Is it really a mass exodus? And is it really a mass exodus to lemmy?
I guess it’s self explanatory but I keep seeing all this stuff about how everyone is moving from Reddit to lemmy and I’m wondering if anyone knows if that’s really what’s happening. If you have numbers that’s even better.
There's kbin, which is similar to lemmy, but not the same. They've picked up a decent number of users.
There's others too, but none that have really boomed the way lemmy and kbin have.

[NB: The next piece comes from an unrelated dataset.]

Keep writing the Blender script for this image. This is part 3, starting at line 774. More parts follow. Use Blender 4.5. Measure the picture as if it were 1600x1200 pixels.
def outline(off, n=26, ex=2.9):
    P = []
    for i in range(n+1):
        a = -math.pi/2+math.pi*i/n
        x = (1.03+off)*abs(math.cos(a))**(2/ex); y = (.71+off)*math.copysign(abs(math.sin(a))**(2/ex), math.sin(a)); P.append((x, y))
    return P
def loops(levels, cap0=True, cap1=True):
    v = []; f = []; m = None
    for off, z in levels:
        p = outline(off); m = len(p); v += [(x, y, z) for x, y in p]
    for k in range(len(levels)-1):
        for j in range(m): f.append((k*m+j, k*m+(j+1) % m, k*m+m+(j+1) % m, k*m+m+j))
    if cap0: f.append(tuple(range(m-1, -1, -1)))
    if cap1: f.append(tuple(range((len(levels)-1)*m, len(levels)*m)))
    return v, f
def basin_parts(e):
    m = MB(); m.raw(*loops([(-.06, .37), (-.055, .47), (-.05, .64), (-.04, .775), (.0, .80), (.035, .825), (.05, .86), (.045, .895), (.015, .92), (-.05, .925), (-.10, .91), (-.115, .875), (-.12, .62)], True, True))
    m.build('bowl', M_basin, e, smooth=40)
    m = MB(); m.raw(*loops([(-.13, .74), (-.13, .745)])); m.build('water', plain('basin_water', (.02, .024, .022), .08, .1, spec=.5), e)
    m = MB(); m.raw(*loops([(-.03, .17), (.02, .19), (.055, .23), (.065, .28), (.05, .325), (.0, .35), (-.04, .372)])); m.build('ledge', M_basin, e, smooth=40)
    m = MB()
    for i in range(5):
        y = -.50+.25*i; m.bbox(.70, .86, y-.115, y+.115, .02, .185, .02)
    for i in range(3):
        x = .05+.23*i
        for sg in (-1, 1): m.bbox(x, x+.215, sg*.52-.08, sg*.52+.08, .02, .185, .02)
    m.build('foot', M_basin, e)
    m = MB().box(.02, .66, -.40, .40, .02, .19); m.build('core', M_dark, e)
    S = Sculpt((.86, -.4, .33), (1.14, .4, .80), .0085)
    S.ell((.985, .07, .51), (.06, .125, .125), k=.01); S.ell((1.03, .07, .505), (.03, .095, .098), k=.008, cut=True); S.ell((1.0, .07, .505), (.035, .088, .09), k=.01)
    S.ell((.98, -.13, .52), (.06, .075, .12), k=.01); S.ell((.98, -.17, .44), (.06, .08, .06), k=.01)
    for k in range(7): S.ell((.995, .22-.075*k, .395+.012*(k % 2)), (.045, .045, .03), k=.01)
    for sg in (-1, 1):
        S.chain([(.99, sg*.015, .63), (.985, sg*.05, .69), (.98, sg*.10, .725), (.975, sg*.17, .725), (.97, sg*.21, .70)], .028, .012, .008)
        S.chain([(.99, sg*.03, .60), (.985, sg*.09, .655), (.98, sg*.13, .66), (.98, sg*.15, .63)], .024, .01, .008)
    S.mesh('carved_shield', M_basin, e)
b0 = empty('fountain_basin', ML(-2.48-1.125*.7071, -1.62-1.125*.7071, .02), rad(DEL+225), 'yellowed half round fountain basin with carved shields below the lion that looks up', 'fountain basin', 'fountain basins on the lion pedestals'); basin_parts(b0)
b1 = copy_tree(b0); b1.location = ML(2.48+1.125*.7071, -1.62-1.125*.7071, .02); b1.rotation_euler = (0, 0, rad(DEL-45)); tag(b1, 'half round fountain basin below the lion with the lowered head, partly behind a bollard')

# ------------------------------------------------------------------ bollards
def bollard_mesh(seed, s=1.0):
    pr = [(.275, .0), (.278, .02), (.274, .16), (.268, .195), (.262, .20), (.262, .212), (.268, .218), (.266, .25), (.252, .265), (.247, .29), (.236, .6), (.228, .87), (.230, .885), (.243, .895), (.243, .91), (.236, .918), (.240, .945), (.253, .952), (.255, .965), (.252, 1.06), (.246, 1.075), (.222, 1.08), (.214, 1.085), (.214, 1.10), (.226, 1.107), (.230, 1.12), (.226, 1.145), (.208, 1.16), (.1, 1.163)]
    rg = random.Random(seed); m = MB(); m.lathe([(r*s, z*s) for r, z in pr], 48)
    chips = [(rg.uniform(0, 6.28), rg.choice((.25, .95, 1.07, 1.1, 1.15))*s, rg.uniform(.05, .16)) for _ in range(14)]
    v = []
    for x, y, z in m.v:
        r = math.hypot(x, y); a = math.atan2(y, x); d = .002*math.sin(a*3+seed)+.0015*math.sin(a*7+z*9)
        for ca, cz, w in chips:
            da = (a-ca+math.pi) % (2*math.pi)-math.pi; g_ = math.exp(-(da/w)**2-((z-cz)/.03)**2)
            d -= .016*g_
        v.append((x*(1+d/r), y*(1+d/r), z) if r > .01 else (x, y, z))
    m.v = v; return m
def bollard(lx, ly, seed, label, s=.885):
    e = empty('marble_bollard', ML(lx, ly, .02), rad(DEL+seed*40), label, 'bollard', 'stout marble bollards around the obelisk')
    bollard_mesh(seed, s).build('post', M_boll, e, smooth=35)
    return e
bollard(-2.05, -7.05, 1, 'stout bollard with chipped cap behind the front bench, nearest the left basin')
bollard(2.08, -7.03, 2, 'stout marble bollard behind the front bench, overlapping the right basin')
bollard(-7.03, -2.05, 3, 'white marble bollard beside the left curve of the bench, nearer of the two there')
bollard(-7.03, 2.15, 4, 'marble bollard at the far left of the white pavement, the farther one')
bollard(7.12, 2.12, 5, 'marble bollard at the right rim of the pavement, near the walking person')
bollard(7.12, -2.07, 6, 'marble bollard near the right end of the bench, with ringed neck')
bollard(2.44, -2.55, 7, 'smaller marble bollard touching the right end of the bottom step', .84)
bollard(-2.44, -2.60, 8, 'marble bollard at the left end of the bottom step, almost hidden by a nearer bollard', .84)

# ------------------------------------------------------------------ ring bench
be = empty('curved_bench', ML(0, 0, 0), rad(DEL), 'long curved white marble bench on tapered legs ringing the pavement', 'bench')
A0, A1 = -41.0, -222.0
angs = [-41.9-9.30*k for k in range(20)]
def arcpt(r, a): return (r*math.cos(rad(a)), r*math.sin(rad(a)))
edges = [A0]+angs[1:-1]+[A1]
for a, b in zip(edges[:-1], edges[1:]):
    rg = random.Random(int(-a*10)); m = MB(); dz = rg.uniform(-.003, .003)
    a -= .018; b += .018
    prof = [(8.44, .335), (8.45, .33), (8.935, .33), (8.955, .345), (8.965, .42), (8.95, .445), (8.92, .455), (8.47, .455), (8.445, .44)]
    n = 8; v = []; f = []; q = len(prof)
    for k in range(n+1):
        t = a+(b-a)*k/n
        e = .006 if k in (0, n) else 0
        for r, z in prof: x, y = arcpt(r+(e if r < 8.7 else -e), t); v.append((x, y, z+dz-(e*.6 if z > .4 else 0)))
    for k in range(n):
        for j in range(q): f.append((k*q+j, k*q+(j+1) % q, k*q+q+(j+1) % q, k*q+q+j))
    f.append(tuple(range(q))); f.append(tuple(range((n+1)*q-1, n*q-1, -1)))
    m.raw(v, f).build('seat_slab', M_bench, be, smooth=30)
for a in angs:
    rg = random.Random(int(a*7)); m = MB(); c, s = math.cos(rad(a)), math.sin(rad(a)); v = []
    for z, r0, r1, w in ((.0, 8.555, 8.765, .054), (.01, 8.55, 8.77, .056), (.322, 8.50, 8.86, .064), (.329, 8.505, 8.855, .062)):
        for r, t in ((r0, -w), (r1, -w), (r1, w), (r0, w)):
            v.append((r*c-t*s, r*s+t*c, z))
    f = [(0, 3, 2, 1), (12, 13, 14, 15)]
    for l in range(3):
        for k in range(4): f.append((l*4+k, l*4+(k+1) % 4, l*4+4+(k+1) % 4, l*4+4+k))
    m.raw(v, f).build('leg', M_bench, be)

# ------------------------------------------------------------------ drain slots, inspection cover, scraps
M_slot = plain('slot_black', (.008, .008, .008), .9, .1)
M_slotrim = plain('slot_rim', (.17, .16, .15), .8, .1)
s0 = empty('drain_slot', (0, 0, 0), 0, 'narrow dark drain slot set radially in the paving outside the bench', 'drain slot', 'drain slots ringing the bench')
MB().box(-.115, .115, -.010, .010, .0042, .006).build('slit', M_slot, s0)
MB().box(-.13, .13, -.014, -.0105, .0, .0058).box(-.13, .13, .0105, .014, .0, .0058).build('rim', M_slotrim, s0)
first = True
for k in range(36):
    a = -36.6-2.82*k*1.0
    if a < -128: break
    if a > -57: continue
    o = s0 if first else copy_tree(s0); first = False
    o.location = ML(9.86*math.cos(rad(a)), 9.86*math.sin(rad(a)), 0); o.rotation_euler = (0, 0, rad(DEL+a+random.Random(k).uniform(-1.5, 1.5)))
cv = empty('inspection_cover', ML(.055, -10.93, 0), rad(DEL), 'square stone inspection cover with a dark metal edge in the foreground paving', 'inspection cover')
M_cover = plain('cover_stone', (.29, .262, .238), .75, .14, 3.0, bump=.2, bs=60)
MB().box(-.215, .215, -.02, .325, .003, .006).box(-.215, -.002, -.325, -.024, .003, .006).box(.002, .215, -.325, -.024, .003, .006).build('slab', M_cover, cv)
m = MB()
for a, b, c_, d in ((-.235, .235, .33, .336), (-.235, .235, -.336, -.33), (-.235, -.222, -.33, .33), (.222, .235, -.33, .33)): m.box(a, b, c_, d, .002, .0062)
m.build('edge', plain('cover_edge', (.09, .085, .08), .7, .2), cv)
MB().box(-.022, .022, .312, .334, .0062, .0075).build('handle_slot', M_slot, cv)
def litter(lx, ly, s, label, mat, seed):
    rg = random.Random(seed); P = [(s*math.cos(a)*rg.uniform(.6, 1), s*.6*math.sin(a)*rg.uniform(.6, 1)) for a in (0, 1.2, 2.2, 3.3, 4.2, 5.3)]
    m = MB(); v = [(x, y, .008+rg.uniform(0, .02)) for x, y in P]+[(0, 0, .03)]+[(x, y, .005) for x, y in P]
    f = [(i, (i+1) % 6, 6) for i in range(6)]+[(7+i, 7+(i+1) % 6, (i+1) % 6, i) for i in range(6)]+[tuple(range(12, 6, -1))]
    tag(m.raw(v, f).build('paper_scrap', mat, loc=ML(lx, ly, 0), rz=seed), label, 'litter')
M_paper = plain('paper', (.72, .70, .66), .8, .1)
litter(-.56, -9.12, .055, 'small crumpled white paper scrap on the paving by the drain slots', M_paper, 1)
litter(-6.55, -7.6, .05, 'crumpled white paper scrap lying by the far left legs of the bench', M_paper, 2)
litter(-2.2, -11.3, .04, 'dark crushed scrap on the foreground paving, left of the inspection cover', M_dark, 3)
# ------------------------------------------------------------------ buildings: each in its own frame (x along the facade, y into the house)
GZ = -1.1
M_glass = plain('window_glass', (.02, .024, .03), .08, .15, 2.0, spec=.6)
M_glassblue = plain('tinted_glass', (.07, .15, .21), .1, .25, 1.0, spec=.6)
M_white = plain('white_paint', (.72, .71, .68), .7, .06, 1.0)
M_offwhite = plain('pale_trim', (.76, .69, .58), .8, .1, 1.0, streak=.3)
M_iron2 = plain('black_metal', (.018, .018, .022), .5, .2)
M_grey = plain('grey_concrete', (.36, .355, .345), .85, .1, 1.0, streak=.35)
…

Fwiw, if you go to most of the more casual subs, particularly the meme/image based ones, probably won't notice the lost users from reddit because most of those were already swamped with reposts via bots and karma whores. But if you were into the useful side of reddit, there's a difference in quality and tone. A shit ton of the exodus was not only power users, but mods.
As much shit as mods get, they really are what keeps any forum from devolving into chaos and stupidity. It doesn't matter how "power mad" people think they are, what matters is that they put the time in to keep a given forum in a reliable state. The reliability is what left with the exodus.
Moderating a forum is a skill, not an inborn talent. It takes time to develop, and by the time the mods lost from there are replaced, and they get up to speed, it's months at least before they can start rebuilding the culture of a given forum. Even an experienced mod can take weeks to months to adapt to the culture of a given forum, assuming they don't make the mistake of trying to force a change.
Reddit straight up killed a lot of tools as well. The bot defense bot is essentially dead. That isn't something that can be replaced in the time the folks running it have given before they pull the plug all the way. Toolbox is alive, but lost the lead developer, and if it goes, moderating there becomes a major pain in the ass. I still keep an eye on a small handful of subs that aren't duplicated in some form elsewhere, via things like geddit and stealth, that are having major bot issues, and they aren't really mainstream. I can't imagine what the big subs are like in that regard now.
Reddit isn't going to "die", not soon. But, as often has been said when this comes up, the reddit we knew and loved is already dead. It's gone, and not coming back.
If people say lemmy, I just mentally include kbin. Because by and large they don't realise people on kbin are reading and replying to their comments and probably don't realise it's not all just lemmy. It's just see lemmy as threadiverse for most purposes.